▶ Dataset section:
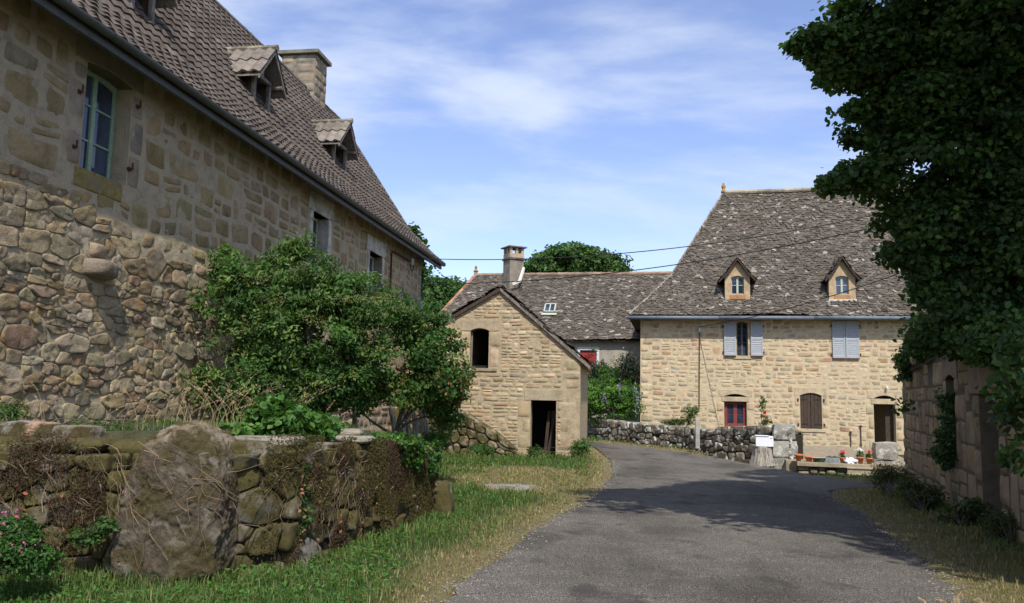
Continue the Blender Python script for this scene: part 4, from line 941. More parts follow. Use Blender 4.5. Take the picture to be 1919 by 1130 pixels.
# iron conduit and its insulator on the facade, lamp over the door
s_, zt = FR.hit(1311, 612, .05); _, zb = FR.hit(1307, 765, .05); m = MB(); m.tube([M(s_, .05, zt), M(s_-.04, .05, zb)], .022, 6); m.build('downpipe', MT['rust'], RH)
m = MB(); m.lathe(M(s_, .1, zt-.25), [(.03, 0), (.06, .05), (.04, .1), (.06, .15), (.03, .2)], 8); m.tube([M(s_, .1, zt), M(s_+.25, .15, zt+.08)], .015, 5); m.build('insulator', MT['frame_white'], RH)
s_, z = FR.hit(1662, 725, .1); m = MB(); m.lathe(M(s_, .12, z-.12), [(.02, 0), (.05, .04), (.05, .12), (.02, .16)], 8); m.tube([M(s_, 0, z), M(s_, .12, z+.03)], .02, 5); m.build('wall_lamp', MT['frame_white'], RH)
for px, y0, y1 in ((1594, 808, 858), (1613, 797, 858)):
    s_, zt = FR.hit(px, y0, .05); m = MB(); m.tube([M(s_, .06, -.5), M(s_, .06, zt)], .02, 5); m.box(M, (s_-.04, s_+.04), (.03, .09), (zt-.1, zt)); m.build('wall_pipe', MT['rust'], RH)

# ================================================================== BARN behind
FB = Fr((6.98, 43.0), A2); BA = -12.3
BN = thing('long_barn', 'long low grey rendered barn behind the small shed with red shutter and roof window', 'barn', (*FB.M(-5, -4, 0)[:2], -.3))
m = MB(); m.box(FB.M, (BA+.5, 3), (-.5, 0), (-.8, 4.7)); wb_ = m.build('wall', MT['render_grey'], BN)
Sh = rect(FB, 1087, 656, 1118, 700)
cc = MB(); cc.prism(FB.M, arch(*Sh), -.2, .2); cut(wb_, cc)
m = MB(); a, b_, c, d = Sh; m.box(FB.M, (a-.14, b_+.14), (-.02, .02), (d, d+.17)); m.box(FB.M, (a-.14, a), (-.02, .02), (c-.1, d)); m.box(FB.M, (b_, b_+.14), (-.02, .02), (c-.1, d)); m.build('window_surround', MT['frame_white'], BN)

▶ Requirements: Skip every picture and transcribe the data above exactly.

▶ The result:
Continue the Blender Python script for this scene: part 4, from line 941. More parts follow. Use Blender 4.5. Take the picture to be 1919 by 1130 pixels.
# iron conduit and its insulator on the facade, lamp over the door
s_, zt = FR.hit(1311, 612, .05); _, zb = FR.hit(1307, 765, .05); m = MB(); m.tube([M(s_, .05, zt), M(s_-.04, .05, zb)], .022, 6); m.build('downpipe', MT['rust'], RH)
m = MB(); m.lathe(M(s_, .1, zt-.25), [(.03, 0), (.06, .05), (.04, .1), (.06, .15), (.03, .2)], 8); m.tube([M(s_, .1, zt), M(s_+.25, .15, zt+.08)], .015, 5); m.build('insulator', MT['frame_white'], RH)
s_, z = FR.hit(1662, 725, .1); m = MB(); m.lathe(M(s_, .12, z-.12), [(.02, 0), (.05, .04), (.05, .12), (.02, .16)], 8); m.tube([M(s_, 0, z), M(s_, .12, z+.03)], .02, 5); m.build('wall_lamp', MT['frame_white'], RH)
for px, y0, y1 in ((1594, 808, 858), (1613, 797, 858)):
    s_, zt = FR.hit(px, y0, .05); m = MB(); m.tube([M(s_, .06, -.5), M(s_, .06, zt)], .02, 5); m.box(M, (s_-.04, s_+.04), (.03, .09), (zt-.1, zt)); m.build('wall_pipe', MT['rust'], RH)

# ================================================================== BARN behind
FB = Fr((6.98, 43.0), A2); BA = -12.3
BN = thing('long_barn', 'long low grey rendered barn behind the small shed with red shutter and roof window', 'barn', (*FB.M(-5, -4, 0)[:2], -.3))
m = MB(); m.box(FB.M, (BA+.5, 3), (-.5, 0), (-.8, 4.7)); wb_ = m.build('wall', MT['render_grey'], BN)
Sh = rect(FB, 1087, 656, 1118, 700)
cc = MB(); cc.prism(FB.M, arch(*Sh), -.2, .2); cut(wb_, cc)
m = MB(); a, b_, c, d = Sh; m.box(FB.M, (a-.14, b_+.14), (-.02, .02), (d, d+.17)); m.box(FB.M, (a-.14, a), (-.02, .02), (c-.1, d)); m.box(FB.M, (b_, b_+.14), (-.02, .02), (c-.1, d)); m.build('window_surround', MT['frame_white'], BN)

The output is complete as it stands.